▸ **Given information**:
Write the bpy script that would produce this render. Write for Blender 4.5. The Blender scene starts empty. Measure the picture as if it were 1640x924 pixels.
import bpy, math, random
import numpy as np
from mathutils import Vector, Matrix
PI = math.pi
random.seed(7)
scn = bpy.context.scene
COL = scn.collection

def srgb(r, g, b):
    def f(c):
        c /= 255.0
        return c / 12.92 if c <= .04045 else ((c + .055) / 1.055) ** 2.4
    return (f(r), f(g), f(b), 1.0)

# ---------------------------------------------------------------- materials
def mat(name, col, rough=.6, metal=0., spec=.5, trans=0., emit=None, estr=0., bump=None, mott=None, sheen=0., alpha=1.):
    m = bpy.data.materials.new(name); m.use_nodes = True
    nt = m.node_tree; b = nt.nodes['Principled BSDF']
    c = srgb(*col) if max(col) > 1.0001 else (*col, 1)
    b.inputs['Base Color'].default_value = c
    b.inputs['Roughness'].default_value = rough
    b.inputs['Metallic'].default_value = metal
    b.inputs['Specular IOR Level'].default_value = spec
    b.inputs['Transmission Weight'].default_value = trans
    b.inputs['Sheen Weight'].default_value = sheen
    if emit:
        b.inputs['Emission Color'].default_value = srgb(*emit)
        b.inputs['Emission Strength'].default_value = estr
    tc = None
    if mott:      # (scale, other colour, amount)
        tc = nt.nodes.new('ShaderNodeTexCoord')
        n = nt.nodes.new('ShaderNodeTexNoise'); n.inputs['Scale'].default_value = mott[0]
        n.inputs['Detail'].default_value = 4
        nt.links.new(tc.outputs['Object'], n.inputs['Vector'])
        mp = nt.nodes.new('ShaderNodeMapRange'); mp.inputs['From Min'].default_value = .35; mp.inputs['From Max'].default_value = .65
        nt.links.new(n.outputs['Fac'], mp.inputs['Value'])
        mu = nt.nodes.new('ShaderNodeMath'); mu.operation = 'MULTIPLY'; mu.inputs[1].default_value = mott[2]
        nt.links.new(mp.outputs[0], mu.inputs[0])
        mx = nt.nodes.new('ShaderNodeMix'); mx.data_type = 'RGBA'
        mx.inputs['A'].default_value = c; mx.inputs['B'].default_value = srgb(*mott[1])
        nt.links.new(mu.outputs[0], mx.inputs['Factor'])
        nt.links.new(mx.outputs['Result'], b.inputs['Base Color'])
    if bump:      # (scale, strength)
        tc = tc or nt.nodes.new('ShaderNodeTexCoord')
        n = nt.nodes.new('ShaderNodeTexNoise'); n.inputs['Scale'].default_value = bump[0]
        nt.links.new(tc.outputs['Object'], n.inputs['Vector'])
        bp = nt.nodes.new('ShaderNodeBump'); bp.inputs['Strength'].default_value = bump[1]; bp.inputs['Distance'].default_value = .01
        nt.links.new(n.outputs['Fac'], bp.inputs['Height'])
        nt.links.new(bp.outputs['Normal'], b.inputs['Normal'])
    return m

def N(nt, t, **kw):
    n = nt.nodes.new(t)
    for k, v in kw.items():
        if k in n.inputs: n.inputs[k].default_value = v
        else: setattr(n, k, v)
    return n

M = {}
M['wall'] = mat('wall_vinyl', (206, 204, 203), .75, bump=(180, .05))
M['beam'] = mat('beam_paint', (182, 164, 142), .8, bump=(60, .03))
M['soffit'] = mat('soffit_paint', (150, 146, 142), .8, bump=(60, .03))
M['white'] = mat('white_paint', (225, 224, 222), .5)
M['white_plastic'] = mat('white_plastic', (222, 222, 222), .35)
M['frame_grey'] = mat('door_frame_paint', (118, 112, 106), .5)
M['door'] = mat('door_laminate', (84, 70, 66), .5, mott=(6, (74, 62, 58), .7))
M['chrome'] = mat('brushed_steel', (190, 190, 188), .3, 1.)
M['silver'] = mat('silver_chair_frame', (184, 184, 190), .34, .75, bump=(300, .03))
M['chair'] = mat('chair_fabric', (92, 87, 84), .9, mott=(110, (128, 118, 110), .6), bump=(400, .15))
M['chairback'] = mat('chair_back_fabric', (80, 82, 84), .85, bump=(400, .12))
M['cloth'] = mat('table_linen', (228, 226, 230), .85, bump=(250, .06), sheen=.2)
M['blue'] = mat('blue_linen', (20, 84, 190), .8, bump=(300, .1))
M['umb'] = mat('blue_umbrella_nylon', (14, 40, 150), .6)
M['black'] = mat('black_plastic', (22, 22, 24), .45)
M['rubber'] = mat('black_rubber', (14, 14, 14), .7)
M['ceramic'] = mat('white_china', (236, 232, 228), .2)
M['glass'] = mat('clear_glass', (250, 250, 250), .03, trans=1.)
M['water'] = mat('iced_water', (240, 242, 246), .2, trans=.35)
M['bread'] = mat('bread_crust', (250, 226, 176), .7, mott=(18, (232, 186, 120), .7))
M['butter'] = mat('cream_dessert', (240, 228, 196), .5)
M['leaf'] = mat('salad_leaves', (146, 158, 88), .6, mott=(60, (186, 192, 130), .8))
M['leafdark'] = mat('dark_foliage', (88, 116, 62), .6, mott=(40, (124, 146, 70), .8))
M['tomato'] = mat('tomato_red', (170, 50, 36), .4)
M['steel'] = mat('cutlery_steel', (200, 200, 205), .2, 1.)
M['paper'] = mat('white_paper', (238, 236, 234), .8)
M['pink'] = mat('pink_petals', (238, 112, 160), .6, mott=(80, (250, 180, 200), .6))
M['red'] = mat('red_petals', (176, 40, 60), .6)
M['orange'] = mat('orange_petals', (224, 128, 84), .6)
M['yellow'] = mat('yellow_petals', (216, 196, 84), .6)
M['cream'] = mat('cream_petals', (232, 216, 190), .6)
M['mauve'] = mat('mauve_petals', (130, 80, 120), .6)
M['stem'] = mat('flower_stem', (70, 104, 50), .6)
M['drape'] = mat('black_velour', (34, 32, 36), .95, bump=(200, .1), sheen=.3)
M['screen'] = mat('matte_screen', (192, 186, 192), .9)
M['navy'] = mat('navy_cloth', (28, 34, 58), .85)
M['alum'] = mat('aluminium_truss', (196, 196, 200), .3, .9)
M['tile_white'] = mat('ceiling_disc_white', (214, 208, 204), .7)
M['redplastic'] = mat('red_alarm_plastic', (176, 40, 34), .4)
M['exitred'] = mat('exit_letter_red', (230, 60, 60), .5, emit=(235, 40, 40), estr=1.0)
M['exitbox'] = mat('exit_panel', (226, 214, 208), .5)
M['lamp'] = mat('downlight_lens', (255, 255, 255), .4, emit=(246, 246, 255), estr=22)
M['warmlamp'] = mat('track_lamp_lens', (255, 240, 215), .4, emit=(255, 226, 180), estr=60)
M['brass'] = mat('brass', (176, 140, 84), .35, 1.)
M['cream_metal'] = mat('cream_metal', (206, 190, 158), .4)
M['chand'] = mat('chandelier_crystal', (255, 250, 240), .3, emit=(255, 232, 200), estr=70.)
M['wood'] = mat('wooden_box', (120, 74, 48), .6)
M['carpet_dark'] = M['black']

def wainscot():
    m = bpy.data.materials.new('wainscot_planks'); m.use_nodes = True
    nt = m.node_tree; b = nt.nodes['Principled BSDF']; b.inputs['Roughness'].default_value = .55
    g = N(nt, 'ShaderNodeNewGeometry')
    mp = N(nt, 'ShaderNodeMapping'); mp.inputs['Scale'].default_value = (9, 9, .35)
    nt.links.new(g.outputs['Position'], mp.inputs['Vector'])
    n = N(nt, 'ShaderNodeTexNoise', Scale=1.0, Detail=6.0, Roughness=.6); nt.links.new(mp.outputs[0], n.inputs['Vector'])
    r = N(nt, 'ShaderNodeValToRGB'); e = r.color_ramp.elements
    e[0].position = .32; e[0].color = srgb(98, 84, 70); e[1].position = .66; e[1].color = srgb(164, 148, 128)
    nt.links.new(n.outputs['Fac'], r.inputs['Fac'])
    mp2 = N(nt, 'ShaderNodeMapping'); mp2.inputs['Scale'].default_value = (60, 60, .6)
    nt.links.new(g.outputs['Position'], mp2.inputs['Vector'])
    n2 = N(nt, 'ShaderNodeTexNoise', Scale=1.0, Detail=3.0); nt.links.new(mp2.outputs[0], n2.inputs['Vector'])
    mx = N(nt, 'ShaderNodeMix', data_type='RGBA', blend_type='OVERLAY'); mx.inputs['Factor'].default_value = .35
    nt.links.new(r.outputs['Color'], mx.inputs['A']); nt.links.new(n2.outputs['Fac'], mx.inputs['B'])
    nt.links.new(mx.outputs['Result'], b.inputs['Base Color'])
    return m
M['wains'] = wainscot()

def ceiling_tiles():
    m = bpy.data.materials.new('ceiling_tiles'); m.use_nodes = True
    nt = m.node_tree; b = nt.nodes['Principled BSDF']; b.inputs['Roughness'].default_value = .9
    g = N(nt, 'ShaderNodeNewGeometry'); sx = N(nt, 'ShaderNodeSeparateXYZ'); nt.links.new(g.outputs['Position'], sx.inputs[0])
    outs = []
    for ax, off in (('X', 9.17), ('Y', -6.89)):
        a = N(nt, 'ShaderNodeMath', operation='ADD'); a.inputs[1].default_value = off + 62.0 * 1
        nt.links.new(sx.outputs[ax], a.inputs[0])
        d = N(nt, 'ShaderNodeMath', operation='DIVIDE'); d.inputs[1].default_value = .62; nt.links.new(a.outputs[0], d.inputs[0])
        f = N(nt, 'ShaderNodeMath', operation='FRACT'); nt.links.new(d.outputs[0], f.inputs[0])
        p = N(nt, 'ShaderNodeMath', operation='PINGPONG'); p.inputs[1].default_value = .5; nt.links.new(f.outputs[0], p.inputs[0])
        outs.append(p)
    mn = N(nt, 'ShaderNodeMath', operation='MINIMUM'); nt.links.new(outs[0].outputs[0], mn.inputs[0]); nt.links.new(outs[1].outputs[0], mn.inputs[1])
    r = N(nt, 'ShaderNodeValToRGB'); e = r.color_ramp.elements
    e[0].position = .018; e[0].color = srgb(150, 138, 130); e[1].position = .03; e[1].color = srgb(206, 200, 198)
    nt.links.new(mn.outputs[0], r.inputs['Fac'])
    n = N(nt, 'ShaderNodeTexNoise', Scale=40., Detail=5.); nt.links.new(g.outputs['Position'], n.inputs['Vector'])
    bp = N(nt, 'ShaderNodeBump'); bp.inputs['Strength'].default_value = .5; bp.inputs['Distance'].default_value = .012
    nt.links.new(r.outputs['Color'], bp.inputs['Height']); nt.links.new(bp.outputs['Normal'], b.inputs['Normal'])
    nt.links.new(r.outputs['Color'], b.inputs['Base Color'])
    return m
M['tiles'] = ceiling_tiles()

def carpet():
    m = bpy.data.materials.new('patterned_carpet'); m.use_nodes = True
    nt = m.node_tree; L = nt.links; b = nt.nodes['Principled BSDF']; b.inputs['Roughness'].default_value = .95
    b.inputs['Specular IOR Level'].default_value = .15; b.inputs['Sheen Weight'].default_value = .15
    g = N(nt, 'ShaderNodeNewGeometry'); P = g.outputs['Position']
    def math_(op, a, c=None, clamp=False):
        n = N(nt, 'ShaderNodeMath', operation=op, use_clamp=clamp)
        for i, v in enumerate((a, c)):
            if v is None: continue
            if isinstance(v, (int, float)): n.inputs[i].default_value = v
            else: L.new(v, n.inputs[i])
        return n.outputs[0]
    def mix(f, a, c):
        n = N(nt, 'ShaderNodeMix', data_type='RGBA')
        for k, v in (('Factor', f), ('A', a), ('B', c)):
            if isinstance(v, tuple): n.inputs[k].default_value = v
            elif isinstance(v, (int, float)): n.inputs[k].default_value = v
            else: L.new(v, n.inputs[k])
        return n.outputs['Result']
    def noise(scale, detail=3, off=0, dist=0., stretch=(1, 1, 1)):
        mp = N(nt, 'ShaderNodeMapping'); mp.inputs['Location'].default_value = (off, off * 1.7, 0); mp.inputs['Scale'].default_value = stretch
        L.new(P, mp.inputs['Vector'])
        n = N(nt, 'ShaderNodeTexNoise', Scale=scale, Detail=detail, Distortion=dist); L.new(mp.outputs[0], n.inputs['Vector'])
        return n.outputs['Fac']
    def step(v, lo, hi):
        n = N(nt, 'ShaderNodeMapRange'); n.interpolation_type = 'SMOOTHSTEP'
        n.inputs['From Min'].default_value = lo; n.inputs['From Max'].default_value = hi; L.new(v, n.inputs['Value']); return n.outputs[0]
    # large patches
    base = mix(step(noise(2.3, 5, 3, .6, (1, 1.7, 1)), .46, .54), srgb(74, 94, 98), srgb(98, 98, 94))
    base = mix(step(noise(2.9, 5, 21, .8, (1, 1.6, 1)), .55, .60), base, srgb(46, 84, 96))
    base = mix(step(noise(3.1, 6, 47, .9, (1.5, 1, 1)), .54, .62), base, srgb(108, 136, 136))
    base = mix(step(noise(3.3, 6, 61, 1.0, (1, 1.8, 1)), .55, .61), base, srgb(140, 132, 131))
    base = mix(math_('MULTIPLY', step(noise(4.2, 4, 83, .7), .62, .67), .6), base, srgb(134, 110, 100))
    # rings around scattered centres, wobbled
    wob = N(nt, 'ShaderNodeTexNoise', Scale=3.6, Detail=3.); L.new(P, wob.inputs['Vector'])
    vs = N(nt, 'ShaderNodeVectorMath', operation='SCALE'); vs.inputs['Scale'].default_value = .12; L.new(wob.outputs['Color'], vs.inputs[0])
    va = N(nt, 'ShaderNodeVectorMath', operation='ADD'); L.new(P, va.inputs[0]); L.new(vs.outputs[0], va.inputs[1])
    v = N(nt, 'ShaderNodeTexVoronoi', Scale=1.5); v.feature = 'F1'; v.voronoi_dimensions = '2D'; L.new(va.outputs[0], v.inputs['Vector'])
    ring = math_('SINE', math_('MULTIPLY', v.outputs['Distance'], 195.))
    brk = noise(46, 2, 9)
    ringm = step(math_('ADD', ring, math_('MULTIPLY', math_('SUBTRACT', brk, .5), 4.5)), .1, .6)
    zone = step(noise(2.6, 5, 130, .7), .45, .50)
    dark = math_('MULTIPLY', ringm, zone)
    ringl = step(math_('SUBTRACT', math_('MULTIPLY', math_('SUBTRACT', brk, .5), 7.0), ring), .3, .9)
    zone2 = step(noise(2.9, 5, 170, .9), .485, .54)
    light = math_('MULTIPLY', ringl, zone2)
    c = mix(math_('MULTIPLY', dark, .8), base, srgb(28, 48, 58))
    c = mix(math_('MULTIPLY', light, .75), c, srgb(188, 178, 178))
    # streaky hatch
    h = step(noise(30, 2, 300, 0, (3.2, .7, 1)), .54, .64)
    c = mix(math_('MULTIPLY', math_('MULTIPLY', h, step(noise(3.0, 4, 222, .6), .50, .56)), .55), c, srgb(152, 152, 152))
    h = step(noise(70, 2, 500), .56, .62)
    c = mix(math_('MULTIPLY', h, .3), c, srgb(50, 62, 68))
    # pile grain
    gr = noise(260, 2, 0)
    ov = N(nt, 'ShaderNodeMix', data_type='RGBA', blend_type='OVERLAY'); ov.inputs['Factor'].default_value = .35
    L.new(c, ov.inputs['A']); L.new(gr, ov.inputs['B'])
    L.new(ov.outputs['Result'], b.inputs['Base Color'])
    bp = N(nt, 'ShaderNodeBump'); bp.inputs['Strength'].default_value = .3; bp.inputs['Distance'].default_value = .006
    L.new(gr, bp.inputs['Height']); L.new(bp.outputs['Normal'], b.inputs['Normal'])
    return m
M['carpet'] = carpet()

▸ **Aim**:
Copy out the listing above, line by line and exactly, from its first line to the line holding "COL = scn.collection", inclusive.

▸ **Exercise answer**:
Write the bpy script that would produce this render. Write for Blender 4.5. The Blender scene starts empty. Measure the picture as if it were 1640x924 pixels.
import bpy, math, random
import numpy as np
from mathutils import Vector, Matrix
PI = math.pi
random.seed(7)
scn = bpy.context.scene
COL = scn.collection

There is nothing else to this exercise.